Marketeers, in their search for space lacking the aesthetic enhancement of advertising, noticed and were frustrated by their exclusion from schools. Their entre turned out to be budget shortfalls. They could sponsor sports teams, getting that swoosh on jerseys, gym bags, sweats, provide mandatory ad-rich and tame current affairs programs and exclusive product infiltration, especially of soft drinks and fast food.

A student in Evans, Georgia was suspended for wearing a Pepsi
T-shirt on Coke Day when everyone else was wearing Coke t-shirts.

The best of all worlds – teaching students and building brand awareness. Channel One charges twice the going rate for commercial television advertising since they guarantee a captive audience with no mute button and no skipping off to the kitchen during ads.

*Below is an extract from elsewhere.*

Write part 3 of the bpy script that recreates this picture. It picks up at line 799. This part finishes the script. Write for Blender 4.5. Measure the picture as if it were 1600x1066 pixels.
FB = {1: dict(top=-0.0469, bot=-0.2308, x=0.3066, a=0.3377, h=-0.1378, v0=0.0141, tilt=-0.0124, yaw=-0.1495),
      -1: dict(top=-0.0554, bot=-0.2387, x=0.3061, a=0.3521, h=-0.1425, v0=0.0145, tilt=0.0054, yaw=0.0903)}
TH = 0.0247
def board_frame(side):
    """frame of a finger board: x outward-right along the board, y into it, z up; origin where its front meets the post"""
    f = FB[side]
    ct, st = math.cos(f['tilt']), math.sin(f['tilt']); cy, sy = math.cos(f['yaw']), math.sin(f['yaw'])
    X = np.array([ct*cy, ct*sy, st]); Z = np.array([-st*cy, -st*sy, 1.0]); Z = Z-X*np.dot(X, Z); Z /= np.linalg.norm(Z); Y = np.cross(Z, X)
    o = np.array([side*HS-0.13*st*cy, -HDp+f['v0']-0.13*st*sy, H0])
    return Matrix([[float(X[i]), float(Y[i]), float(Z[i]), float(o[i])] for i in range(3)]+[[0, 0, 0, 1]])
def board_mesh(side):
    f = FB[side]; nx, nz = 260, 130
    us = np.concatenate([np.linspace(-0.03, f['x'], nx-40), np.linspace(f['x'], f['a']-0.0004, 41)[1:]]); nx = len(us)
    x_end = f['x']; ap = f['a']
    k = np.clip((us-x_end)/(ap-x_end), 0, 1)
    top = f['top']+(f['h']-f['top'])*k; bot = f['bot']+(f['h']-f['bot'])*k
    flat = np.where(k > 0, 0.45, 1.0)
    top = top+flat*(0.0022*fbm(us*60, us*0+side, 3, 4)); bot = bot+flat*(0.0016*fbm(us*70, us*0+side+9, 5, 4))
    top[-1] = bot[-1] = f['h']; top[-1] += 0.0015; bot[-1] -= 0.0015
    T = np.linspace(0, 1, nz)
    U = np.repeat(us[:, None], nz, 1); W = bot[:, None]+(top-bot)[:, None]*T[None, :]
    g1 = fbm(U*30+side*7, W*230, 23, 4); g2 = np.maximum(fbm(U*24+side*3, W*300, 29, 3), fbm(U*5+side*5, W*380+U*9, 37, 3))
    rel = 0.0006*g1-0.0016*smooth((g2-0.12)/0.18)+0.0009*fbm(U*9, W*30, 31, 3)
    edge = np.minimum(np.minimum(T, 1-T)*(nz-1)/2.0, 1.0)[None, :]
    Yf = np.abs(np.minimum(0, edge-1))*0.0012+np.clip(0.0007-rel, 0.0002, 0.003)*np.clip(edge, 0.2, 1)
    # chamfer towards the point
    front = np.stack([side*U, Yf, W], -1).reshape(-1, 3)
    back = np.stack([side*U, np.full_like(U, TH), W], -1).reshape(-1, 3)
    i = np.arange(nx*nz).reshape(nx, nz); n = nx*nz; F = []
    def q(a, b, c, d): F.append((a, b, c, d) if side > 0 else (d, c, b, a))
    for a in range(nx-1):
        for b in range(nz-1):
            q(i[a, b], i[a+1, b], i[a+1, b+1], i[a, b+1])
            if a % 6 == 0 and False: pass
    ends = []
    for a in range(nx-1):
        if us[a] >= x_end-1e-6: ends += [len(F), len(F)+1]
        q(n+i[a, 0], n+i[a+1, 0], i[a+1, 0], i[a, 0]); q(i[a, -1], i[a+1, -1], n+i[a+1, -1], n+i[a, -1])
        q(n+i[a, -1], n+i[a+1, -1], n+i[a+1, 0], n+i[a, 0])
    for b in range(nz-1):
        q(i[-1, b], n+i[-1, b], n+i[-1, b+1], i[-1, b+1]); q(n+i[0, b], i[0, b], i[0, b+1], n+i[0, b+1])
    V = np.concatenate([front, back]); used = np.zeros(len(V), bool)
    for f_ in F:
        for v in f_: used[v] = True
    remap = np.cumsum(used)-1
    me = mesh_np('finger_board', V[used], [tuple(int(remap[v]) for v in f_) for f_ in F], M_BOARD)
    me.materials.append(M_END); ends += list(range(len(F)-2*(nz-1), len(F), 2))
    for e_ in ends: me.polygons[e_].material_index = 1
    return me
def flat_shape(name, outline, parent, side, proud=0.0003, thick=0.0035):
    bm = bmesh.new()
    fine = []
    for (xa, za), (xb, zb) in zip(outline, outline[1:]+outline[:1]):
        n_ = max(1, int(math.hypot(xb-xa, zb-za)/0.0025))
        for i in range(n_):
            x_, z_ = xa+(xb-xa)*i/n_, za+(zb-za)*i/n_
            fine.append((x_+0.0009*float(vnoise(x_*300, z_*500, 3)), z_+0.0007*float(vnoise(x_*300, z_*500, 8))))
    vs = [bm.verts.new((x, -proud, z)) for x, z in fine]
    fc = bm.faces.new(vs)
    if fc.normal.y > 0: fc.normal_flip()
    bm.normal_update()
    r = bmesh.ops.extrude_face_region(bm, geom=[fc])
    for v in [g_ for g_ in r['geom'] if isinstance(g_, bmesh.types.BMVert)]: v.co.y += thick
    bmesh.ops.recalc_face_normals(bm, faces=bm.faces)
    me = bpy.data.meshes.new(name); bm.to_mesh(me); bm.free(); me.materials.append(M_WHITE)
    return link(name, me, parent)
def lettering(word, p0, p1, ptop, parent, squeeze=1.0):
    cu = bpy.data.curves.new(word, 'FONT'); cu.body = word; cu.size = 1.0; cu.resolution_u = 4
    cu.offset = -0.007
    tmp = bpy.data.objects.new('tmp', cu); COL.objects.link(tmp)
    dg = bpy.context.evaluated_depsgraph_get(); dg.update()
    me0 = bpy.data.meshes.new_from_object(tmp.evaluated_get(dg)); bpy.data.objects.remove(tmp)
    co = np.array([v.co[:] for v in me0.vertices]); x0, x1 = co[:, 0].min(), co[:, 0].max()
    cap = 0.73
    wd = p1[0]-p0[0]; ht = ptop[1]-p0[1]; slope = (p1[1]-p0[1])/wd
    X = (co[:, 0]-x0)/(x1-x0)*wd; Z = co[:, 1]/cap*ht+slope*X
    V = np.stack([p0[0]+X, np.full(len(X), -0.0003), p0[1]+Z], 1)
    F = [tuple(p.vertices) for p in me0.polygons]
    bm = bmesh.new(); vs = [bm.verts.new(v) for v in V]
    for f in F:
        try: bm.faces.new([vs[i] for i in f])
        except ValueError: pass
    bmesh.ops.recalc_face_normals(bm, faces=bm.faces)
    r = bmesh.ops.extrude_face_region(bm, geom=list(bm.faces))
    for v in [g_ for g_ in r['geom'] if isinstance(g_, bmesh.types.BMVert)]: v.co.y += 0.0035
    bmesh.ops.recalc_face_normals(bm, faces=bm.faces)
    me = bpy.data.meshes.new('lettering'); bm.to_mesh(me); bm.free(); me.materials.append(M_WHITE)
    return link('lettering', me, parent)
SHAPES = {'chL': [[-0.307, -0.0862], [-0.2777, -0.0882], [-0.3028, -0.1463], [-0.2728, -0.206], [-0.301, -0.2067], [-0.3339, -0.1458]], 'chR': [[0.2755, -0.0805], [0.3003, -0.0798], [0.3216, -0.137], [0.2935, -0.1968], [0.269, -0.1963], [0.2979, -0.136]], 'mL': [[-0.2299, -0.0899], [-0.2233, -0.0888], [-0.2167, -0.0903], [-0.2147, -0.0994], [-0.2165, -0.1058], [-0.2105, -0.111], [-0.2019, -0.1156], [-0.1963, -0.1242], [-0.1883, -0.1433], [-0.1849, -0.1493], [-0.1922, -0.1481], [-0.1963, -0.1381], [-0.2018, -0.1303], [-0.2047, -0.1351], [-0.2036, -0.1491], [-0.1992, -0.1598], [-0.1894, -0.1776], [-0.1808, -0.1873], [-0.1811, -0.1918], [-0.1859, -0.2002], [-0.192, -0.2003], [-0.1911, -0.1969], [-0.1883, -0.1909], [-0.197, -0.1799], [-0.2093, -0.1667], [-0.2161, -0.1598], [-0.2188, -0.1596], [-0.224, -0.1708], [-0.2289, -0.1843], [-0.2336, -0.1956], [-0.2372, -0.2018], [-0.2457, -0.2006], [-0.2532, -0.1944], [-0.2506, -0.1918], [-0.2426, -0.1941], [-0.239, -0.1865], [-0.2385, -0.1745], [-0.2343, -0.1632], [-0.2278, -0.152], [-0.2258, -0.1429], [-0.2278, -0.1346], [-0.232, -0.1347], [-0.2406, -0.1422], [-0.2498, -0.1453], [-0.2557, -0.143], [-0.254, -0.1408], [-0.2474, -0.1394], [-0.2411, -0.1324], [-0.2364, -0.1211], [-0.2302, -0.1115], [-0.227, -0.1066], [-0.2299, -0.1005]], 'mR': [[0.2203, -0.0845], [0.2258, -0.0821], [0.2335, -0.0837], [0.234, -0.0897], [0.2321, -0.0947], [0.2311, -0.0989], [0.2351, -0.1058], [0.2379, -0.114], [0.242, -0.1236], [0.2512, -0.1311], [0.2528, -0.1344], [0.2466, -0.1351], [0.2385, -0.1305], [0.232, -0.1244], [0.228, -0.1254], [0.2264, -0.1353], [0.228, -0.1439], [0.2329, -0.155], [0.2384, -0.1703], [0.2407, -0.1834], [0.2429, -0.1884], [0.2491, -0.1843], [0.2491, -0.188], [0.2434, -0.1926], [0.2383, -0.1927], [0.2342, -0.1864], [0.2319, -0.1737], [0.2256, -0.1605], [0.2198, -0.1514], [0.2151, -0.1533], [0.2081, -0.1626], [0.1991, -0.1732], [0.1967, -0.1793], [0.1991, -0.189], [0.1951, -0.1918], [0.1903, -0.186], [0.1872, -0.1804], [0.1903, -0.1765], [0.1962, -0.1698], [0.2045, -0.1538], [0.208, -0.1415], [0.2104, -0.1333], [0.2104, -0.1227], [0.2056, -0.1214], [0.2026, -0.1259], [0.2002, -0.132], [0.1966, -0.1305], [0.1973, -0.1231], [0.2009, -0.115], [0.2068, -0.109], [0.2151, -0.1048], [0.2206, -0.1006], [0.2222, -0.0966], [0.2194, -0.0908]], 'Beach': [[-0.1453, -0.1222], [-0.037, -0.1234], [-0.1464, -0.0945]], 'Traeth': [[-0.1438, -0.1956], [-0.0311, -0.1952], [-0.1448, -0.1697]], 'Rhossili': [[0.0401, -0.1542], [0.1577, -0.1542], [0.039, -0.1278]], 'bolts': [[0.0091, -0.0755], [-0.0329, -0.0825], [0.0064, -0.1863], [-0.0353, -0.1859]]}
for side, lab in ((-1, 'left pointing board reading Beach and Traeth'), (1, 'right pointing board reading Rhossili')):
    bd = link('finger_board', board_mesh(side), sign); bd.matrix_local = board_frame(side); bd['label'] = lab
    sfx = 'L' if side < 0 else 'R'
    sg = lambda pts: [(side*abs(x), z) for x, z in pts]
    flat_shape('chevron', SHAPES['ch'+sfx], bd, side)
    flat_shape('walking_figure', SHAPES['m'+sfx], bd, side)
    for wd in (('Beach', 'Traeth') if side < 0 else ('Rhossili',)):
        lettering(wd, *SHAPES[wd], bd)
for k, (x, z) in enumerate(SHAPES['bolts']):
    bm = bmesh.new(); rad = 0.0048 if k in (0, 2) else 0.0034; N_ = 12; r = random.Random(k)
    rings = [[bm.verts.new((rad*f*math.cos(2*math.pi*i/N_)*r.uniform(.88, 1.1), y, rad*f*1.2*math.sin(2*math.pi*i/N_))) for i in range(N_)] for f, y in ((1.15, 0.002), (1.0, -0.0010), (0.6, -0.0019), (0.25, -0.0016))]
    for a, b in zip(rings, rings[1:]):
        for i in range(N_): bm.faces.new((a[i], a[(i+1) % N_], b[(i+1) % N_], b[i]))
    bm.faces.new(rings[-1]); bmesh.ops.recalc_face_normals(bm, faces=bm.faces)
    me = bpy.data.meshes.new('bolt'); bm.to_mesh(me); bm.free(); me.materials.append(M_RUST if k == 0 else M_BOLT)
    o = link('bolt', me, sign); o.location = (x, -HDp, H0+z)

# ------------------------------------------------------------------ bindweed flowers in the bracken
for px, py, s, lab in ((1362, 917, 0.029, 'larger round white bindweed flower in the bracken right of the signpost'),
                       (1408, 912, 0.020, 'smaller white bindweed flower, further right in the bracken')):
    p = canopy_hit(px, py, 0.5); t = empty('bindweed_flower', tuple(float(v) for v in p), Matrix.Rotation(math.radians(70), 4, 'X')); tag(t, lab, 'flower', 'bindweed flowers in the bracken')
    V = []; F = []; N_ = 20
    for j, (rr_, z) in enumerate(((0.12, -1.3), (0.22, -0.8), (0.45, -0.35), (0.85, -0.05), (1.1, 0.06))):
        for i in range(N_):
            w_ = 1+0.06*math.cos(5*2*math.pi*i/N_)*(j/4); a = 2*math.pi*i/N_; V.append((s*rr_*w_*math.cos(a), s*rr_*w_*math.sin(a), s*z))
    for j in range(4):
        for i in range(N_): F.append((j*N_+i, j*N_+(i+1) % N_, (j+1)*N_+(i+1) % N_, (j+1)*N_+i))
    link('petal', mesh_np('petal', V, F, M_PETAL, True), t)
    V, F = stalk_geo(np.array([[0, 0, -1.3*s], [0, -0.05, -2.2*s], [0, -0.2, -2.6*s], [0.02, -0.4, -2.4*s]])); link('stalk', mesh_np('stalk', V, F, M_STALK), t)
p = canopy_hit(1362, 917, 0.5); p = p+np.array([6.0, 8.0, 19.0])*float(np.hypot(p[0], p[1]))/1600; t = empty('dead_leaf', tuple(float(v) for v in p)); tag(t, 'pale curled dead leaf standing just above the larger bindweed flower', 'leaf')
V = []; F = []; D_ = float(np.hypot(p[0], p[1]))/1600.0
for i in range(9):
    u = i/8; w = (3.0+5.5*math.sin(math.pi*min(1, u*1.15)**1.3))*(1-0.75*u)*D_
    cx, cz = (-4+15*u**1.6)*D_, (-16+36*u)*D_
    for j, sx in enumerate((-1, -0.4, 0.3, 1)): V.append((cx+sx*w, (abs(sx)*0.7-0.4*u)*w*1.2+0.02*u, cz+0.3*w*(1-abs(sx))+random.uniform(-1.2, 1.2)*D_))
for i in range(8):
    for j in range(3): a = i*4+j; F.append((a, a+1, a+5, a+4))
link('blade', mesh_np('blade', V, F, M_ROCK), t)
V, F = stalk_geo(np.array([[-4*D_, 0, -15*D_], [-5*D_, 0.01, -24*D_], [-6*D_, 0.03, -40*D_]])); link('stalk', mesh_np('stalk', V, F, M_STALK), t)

Computers used by students track net-surfing, harvesting the elusive “cool”. School contracts with corporations usually include gag clauses that forbid negative statements directed toward the company. Thus Amnesty International might be barred from speaking on campus about corporate misdeeds abroad. Research funded by drug companies can be suppressed if unflattering, even dangerous results are revealed. Part of the branding phenomenon is the expansion-on-steroids of the idea of franchising, taking a brand, say Wal-mart or Starbucks and saturating a market, running the local guys out of business then sitting back and enjoying the profits – while of course expanding into the next town. The trump card of the chain operation is the discounts a volume buyer can demand – locals can’t possibly compete and they’re soon gone. Before long, to get in the game at all, you have to be BIG.

So Klein’s sociological analysis of trends in the western world and beyond are broken down into the four sections of her title, Space, Choice, Jobs and a section, No Logo, which sketches resistance to the dehumanization of those developments, notably the unexpectedly large demonstrations against globalization in Seattle the same year of publication . She optimistically sees the resistance growing and, though we know not where it’s going, the Occupy Wall Street movement surely confirms her prediction. Her more recent, more important book, Shock Doctrine, confirms that this is a writer we can go to for insight into what’s going on in the money-chasing, consequential world of commerce.